The same thing happened in the mid-year renewal when, he says, a “huge proportion” of deals were done privately. Vaughan expects that 1/1 will bring “many more private placements to allow cedants to get their placements finished”.

“Many more private placements to allow cedants to get their placements finished.” Mark Vaughan, Beazley

“The upshot: higher, uneven pricing on a volatile market. That will become almost endemic in 2023,” Vaughan says.

The dwindling supply of capacity in the market has come just as demand has surged, in the range of double-digit billions, he suggests, on the impact of inflation on insured values. The supply-demand has become very one-sided with little prosect of this changing any time soon. “It’s very difficult to see where such an increase in capacity is going to come from,” he said.

Losses stemming from Hurricane Ian are likely to trigger a further uplift in rates going into the 1/1 renewal. But the more palpable result could be to reinforce the thinking that has driven many reinsurers to rebalance their books away from property-cat business as they seek less volatility and great stability in their earnings.

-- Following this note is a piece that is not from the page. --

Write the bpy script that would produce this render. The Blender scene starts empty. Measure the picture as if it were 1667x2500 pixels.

In the most severe cases, reinsurers such as Axis Capital have dropped property altogether. Comments made by Albert Benchimol, president and CEO of AXIS Capital in June, following that announcement, perhaps sum up the concerns of reinsurers. “The decision to close our property reinsurance business was not taken lightly and was driven by the significant and increasing effects of climate change and the challenges faced by the catastrophe reinsurance market,” he said.

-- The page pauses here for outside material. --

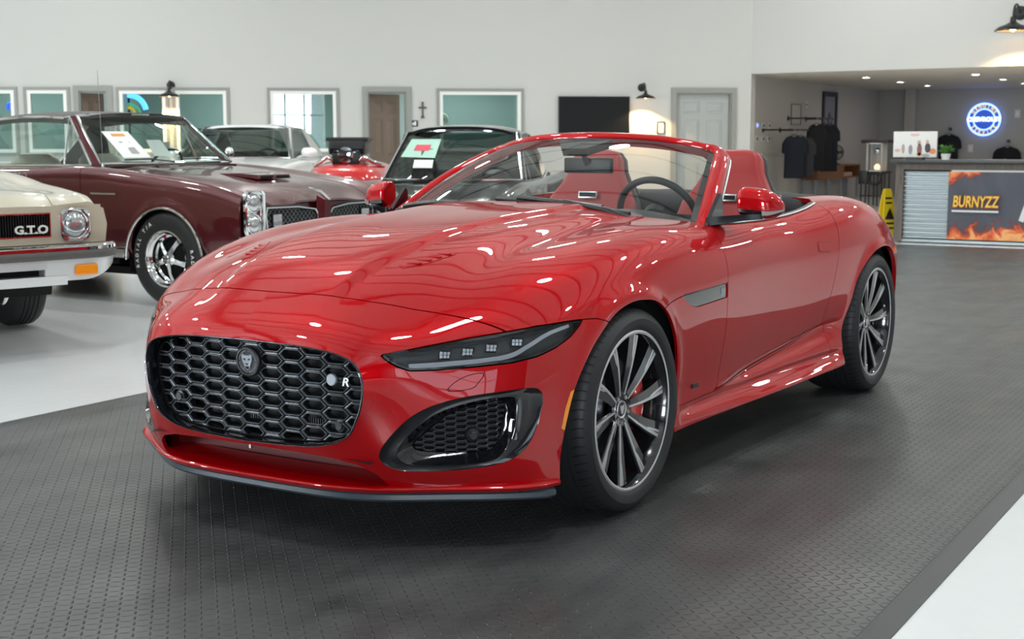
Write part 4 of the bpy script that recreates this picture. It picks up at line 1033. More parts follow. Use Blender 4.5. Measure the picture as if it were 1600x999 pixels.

Those comments are perhaps even more striking given that they were made well before Hurricane Ian, now tipped to become one of the costliest US hurricanes ever. While insured loss estimates are still evolving, the consensus now seems to be that the storm will cost the industry at least $50 billion, and potentially much more.

Trends worsening

Vaughan says that the storm will inevitably push up rates. But it also confirms the fears of many players that the loss trends in this space are worsening to the point carriers are wary of committing any more capacity, regardless of rates.

“Hurricane Ian speaks more to the five-year loss trend, let’s call it six years now, than it adds to the rate enticement story,” Vaughan said. “Post-Ian we are likely to see a market which resembles more closely post-Andrew in 1993.”

Hurricane Andrew represented “the hardest market we’ve ever seen” and capacity fell well short of demand in that period. “Programmes couldn’t get done at almost any price,” Vaughan recalled.

That said, there will be carriers willing to relook at the space to a limited degree—and Beazley is one. Vaughan admits it could be tempted to increase its current property treaty business, if the price is right, where it has been underweight for the better part of a low-margin decade.

But there is context to that. Property treaty makes up less than 5 percent of the Beazley book, Vaughan said, calling the level “quite small” compared to that of rivals.

“Retentions may finally break out of long-lasting stagnation.”

“We’ve always wanted a bigger, better-sized treaty, but that hasn’t been possible on the returns in the treaty space in the last decade,” he explained.

“Everyone, including us, will be cautious. They’ll take the rate as opposed to increasing the exposure.”

This means that structural changes in the market around retentions and sources of capacity may prove more substantial mid-term than any immediate acceleration in rate momentum or erosion of 2022 capacity.

Retentions may finally break out of long-lasting stagnation from a bygone era of little to no inflation, Vaughan says. Treaty players might now sharpen their focus on single named perils to “avoid all catch-all formulas like those now being offered and narrow it down to what we price for”.

Cedants may continue to be roped into greater co-participation across all elements of reinsurance towers, he adds. “They have to have sufficient skin in the game.”